O componente militar da invasão começou com um ataque aéreo
contra o palácio presidencial de Saddam Hussein, então ditador iraquiano, em
uma tentativa de ataque de decapitação. O episódio foi seguido de 40 dias de
combates até a completa ocupação do Iraque. A outrora poderosa máquina de
guerra iraquiana foi enfraquecida por uma década de sanções entre a Guerra do
Golfo de 1991 e a invasão de 2003, tornando a guerra fácil para os EUA,
surpreendendo muitas pessoas no período.

O foco da coluna, entretanto, não é o componente militar da
invasão, mas o fato de que ela começou a ser gestada muito antes. Justamente em
1991. Na época, com George H. W. Bush como presidente dos EUA, parte de seu
staff propunha a ocupação do Iraque e a derrubada de Saddam Hussein. Três
aspectos contribuíram para afastar essa ideia. Primeiro, o temor das
consequências militares de uma invasão em larga escala, com mais baixas nas
forças dos EUA e o uso de armas como mísseis balísticos contra Israel.

Estabilidade no Oriente Médio

Segundo, a interpretação, correta, de que uma ocupação do
Iraque seria um fator de instabilidade perene no Oriente Médio. O Iraque de
Saddam Hussein tinha um governo sunita, vertente religiosa de um terço da
população, enquanto quase dois terços são xiitas. Além da clivagem religiosa,
existe a clivagem étnica, com minorias expressivas como os curdos. A queda do
Iraque abriria caminho para conflitos internos entre essas populações, exatamente
o que acontece hoje.

Além disso, a queda do Iraque, uma potência regional árabe
sustentada pela riqueza de ter a terceira maior reserva de petróleo do mundo,
proporcionaria um cenário de disputas regionais. Por exemplo, com o Irã
expandindo sua influência no país, em suas relações com os xiitas, ou
eliminando uma potência árabe secular, fortalecendo as monarquias do golfo,
como sauditas. Novamente, exatamente o cenário que acontece hoje já era uma
possibilidade 30 anos atrás.

Finalmente, os EUA não ocuparam o Iraque e derrubaram em seu
governo em 1991 pois o mandato do Conselho de Segurança da ONU não autorizava
isso. A Guerra do Golfo foi uma resposta ao que foi interpretado como uma
guerra de agressão, a invasão do Kuwait. Recebeu aprovação no Conselho de
Segurança da ONU, incluindo o voto soviético, nos últimos meses de existência
da URSS. A comunidade internacional em peso apoiou a intervenção, mas não a
destruição do Iraque.

Naquele momento, o mundo era outro, especialmente devido à
existência de duas superpotências. O que fazia os EUA e a URSS respeitarem o
Direito Internacional e as decisões tomadas no âmbito da ONU era,
principalmente, o receio de uma escalada e de uma retaliação pela superpotência
antagônica. Pelo fator da negociação direta entre os dois países e do foco da
comunidade internacional em temas de segurança, a institucionalização
internacional e outras questões ficavam em segundo plano.

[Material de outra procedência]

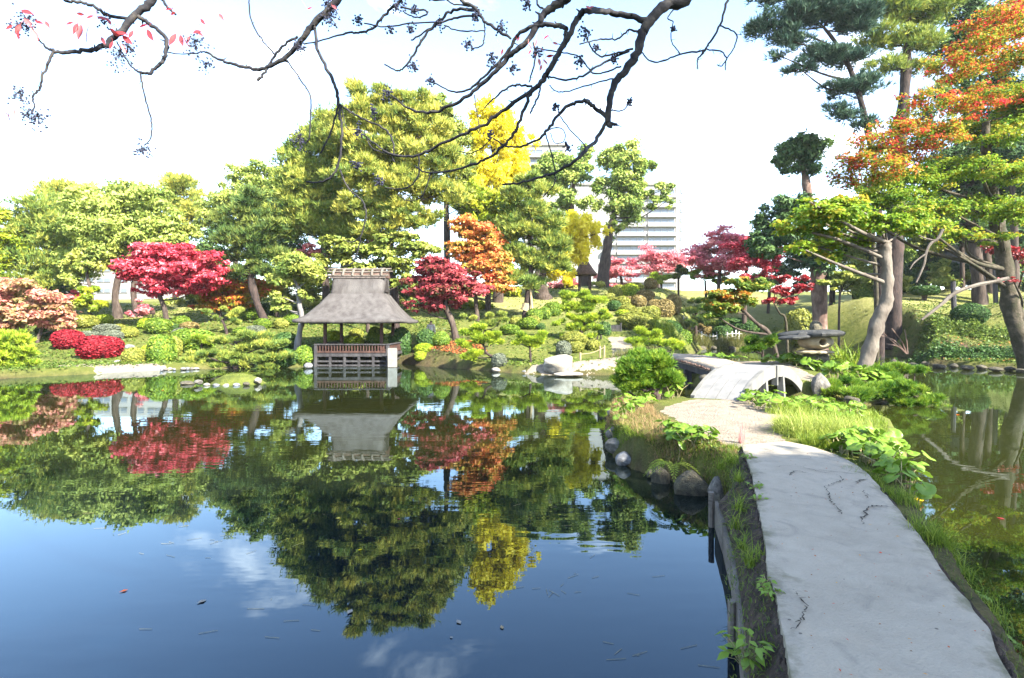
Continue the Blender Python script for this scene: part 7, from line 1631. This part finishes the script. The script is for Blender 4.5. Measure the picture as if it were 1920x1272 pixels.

EUA vencedor da Guerra Fria

Com o fim da Guerra Fria, veio o alívio de que o mundo não
estaria mais sujeito ao fantasma do conflito nuclear. Com isso, o otimismo
internacional dos anos 1990, com a comunidade internacional focando em temas
como meio ambiente e direitos humanos. Cresceu o número de tratados e de
organizações internacionais, fortalecendo a ideia de que o Direito
Internacional seria, agora, essencial para reger as relações entre os Estados.
O otimismo, entretanto, veio acompanhado por outra mentalidade.

Em 1992, Francis Fukuyama, cientista político dos EUA,
propôs sua hipótese de que a implosão da URSS significava a derrocada do
comunismo e o “fim da História”. Os EUA representavam o modelo vencedor da
Guerra Fria, o ápice do desenvolvimento socioeconômico e modelo que deveria ser
exportado. Junto com isso, o pensamento de que os EUA foram a potência
vencedora e que o mundo agora seria unipolar. O papel dos EUA seria o de
exercer essa liderança de seus interesses.

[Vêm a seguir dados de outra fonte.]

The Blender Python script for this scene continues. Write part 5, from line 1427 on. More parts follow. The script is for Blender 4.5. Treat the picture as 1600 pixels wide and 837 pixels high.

A falta de contraste, sem a URSS, diminuiu a coesão internacional,
com a crescente ascensão de blocos ou potências para uma eventual ordem
multipolar, como a União Europeia e a China. A ideia de que os EUA eram os
vencedores, somada ao histórico excepcionalismo do país, tomou setores de
Washington de assalto, nos dois partidos. Bill Clinton, no discurso, combateu
essa postura, mas, na prática, inaugurou a era de ações unilaterais pelos EUA
ao bombardear a Sérvia em 1999.

Com George W. Bush no poder, a situação se intensificou. Os
ataques de 11 de Setembro engajaram a sociedade dos EUA. A Guerra ao Terror
começou com amplo apoio doméstico e a invasão do Afeganistão, em 2001, foi
autorizada no âmbito da ONU. O gabinete de Bush filho, entretanto, era dominado
por falcões. Um nome influente na formulação de sua política externa era o de
John Bolton, que falava, e fala, abertamente que os EUA têm o direito de fazer
o que desejarem em nome de seus interesses.

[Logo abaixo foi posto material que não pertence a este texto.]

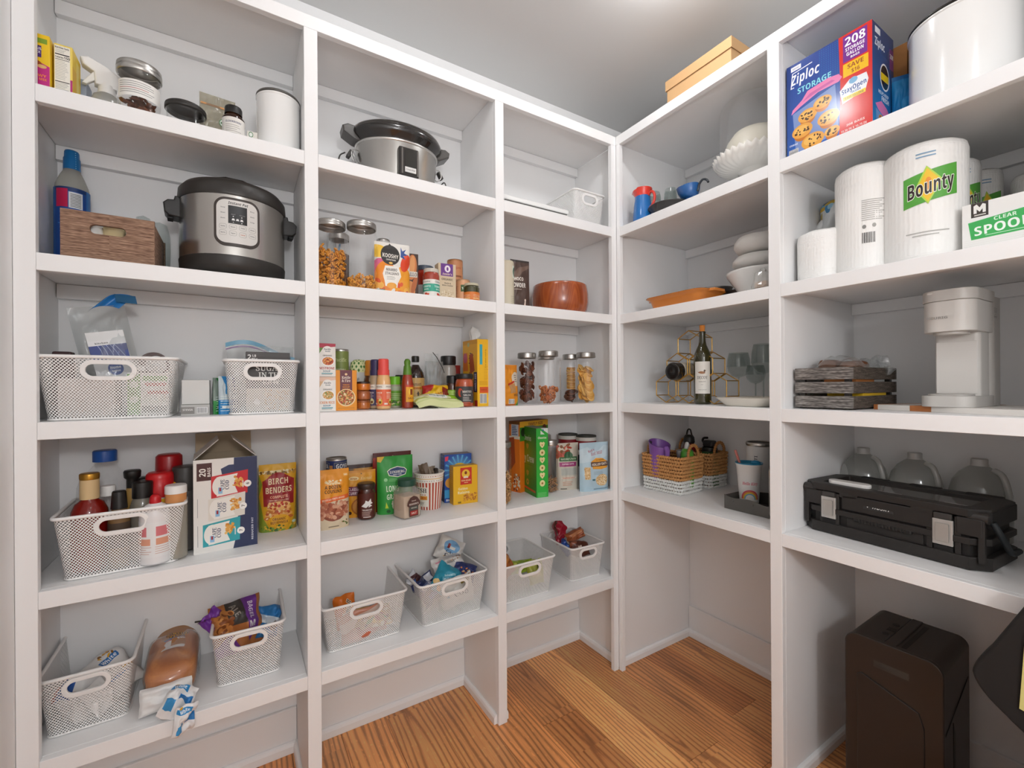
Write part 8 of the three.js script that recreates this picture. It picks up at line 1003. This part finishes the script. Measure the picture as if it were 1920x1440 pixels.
// ---- on the floor: shredder, hanging bag, maroon bag
{
  const t = thing('paper_shredder', 'dark brown paper shredder standing on the floor under the right shelving', 'shredder', [0.215, 0, 0.879], Q + 0.02), sh = M(0x2e2825, 0.42), dk = M(0x0b0a0a, 0.5), w = 0.2, d = 0.235, h = 0.5;
  const end = (W, H, r) => rrect(W, H, r, 0, H / 2);
  P(t, 'bin', extrude(end(w - 0.004, h - 0.018, 0.022), d - 0.02, 0.003, [], 8), sh, [0, 0.014, -0.006]);
  P(t, 'front_panel', extrude(end(w, h - 0.012, 0.028), 0.008, 0.003, [], 10), M(0x2a2421, 0.38), [0, 0.012, d / 2 - 0.008]);
  P(t, 'bin_front', extrude([[-w / 2 + 0.028, 0], [w / 2 - 0.035, 0], [w / 2 - 0.035, 0.31], [w / 2 - 0.045, 0.345], [-w / 2 + 0.036, 0.385], [-w / 2 + 0.028, 0.378]], 0.004, 0.002), M(0x272220, 0.4), [0, 0.015, d / 2 - 0.001]);
  P(t, 'window', rb(0.076, 0.02, 0.004, 0.001), M(0x5a5957, 0.2), [0.0, 0.43, d / 2 - 0.003]); P(t, 'window_frame', rb(0.084, 0.028, 0.003, 0.002), dk, [0.0, 0.426, d / 2 - 0.0035]);
  P(t, 'paper_slot', rb(0.012, 0.003, d * 0.78, 0.001), dk, [0.02, h - 0.0035, 0]); P(t, 'slot_ridge', rb(0.024, 0.006, d * 0.94, 0.0025), sh, [-0.004, h - 0.003, 0]); P(t, 'groove', rb(0.003, 0.0025, d * 0.94, 0.0008), dk, [-0.019, h - 0.0024, 0]);
  for (const z of [-0.035, 0.045]) P(t, 'button', cyl(0.009, 0.008, 0.004, h - 0.0035), dk, [-0.032, 0, z]); P(t, 'switch', rb(0.02, 0.004, 0.024, 0.003), dk, [-0.03, h - 0.0035, 0.006]);
  P(t, 'top_plate', rb(0.035, 0.0016, 0.06, 0.0006), M(0x332c28, 0.4), [0.058, h - 0.0028, -0.03]); P(t, 'top_logo', rb(0.01, 0.0016, 0.016, 0.0006), M(0x3f3833, 0.4), [0.06, h - 0.0028, 0.075]);
  P(t, 'side_grip', extrude([[-0.012, 0.12], [0.006, 0.1], [0.012, 0.2], [0.01, 0.3], [-0.004, 0.33], [-0.002, 0.22]], 0.002, 0.0006), dk, [w / 2 + 0.0005, 0, 0.03], [0, PI / 2, 0]);
  P(t, 'side_seam', poly([[w / 2 + 0.0015, 0.32, 0.11], [w / 2 + 0.0015, 0.4, -0.1]], 0.0012, 6), dk);
  for (const x of [-1, 1]) for (const z of [-1, 1]) P(t, 'caster', new THREE.CylinderGeometry(0.012, 0.012, 0.014, 20).rotateZ(PI / 2).translate(x * 0.08, 0.0125, z * 0.085), black);
}
{ // black cloth bag hanging off the end post, yellow card in its pocket
  const t = thing('black_bag', 'black cloth bag hanging at the right edge with a yellow card in it', 'bag', [-0.06, 0.49, 1.07], Q), cl = M(0x1b1918, 0.85);
  const out = [[0.006, 0.1], [0.004, 0.115], [0.02, 0.15], [0.075, 0.285], [0.15, 0.36], [0.32, 0.36], [0.34, 0.0], [0.16, 0.0], [0.075, 0.026], [0.02, 0.075]];
  const s = new THREE.Shape(); s.moveTo(0.006, 0.108); s.quadraticCurveTo(0.006, 0.125, 0.03, 0.165); s.lineTo(0.085, 0.285); s.quadraticCurveTo(0.12, 0.35, 0.16, 0.37); s.lineTo(0.33, 0.37); s.quadraticCurveTo(0.345, 0.18, 0.33, 0.0); s.lineTo(0.15, 0.0); s.quadraticCurveTo(0.09, 0.012, 0.05, 0.05); s.quadraticCurveTo(0.01, 0.08, 0.006, 0.108);
  const g = new THREE.ExtrudeGeometry(s, { depth: 0.028, bevelEnabled: true, bevelSize: 0.006, bevelThickness: 0.012, bevelSegments: 4, curveSegments: 16 }); P(t, 'cloth_body', g, cl, [0, 0, -0.026]);
  P(t, 'yellow_card', extrude([[0.077, 0.075], [0.2, 0.048], [0.2, 0.29], [0.098, 0.3], [0.084, 0.2]], 0.0012, 0.0003), M(0xe0d98a, 0.6), [-0.01, 0, 0.0185]);
  for (const x of [0.17, 0.3]) P(t, 'strap', tube([[x, 0.36, -0.01], [x + 0.004, 0.5, -0.006], [0.236, 0.66, 0.004]], 0.008, false, 24, 8), cl);
  P(t, 'hook', tube([[0.182, 0.655, -0.0365], [0.2, 0.66, -0.02], [0.22, 0.654, 0.004], [0.24, 0.652, 0.008], [0.245, 0.672, 0.002]], 0.004, false, 24, 8), steel);
}
{
  const t = thing('maroon_bag', 'maroon fabric bag with a padded handle standing at the lower right corner', 'bag', [-0.08, 0, 1.24], Q + 0.1), mr = M(0x5a1c34, 0.85), mr2 = M(0x6f2a45, 0.8);
  const g = new RoundedBoxGeometry(0.3, 0.44, 0.16, 6, 0.06).translate(0, 0.2205, 0), p = g.attributes.position; for (let i = 0; i < p.count; i++) { const n = 0.008 * perlin.noise(p.getX(i) * 14, p.getY(i) * 12, p.getZ(i) * 14); p.setXYZ(i, p.getX(i) * (1 - 0.35 * Math.max(0, p.getY(i) - 0.25) / 0.19) + n, Math.max(0.0005, p.getY(i)), p.getZ(i) + n); } g.computeVertexNormals();
  P(t, 'bag_body', g, mr); P(t, 'padded_handle', tube([[-0.1, 0.37, 0.05], [-0.11, 0.42, 0.055], [-0.07, 0.475, 0.05], [0.0, 0.5, 0.04], [0.06, 0.475, 0.035], [0.09, 0.42, 0.03]], 0.017, false, 40, 12), mr2);
  P(t, 'front_pocket', new RoundedBoxGeometry(0.2, 0.16, 0.04, 4, 0.018).translate(-0.02, 0.3, 0.085), mr2); P(t, 'zip_pull', rb(0.008, 0.014, 0.003, 0.001), steel, [-0.075, 0.402, 0.075]);
}
renderer.render(scene, camera);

Violação do Direito Internacional

Desse gabinete, sai a ideia de invadir o Iraque. Uma
proposta baseada em mentiras descaradas, como a infame busca por armas de
destruição em massa, inexistentes. Ou que o governo Saddam Hussein seria
financiador da Al-Qaeda, outra mentira, já que seu governo secular não via os
grupos jihadistas com bons olhos. Ainda assim, Washington leva o tema ao
Conselho de Segurança da ONU. A intervenção é vetada, com resistência russa e
francesa, estremecendo as relações entre os aliados da OTAN.

O governo dos EUA ignora o resultado e mobiliza a maior
máquina militar da História para a invasão. Junto das centenas de bilhões de
dólares em equipamentos e munições mobilizados para a invasão, é aberta uma Caixa
de Pandora que está escancarada até hoje. O Direito Internacional, na falta de
mecanismos de força ou de imposição, precisa do consenso e do respeito mútuo.
Se um país, uma potência, se dá o privilégio de violar o mesmo direito que
jurou cumprir, o que impede os outros de fazerem o mesmo?

Todas as violações ou negligências do Direito Internacional dos últimos 20 anos remetem ao momento em que os EUA invadiram o Iraque ao arrepio do Conselho de Segurança da ONU, do qual o mesmo governo de Washington faz parte. E não se trata de justificar a anexação da Crimeia ou a falta de entrega de um criminoso de guerra, mas de constatar que um precedente baseado na força unilateral foi aberto em 2003. E, até esse precedente ser corrigido e criticado pelo seu criador, a Caixa de Pandora continuará aberta.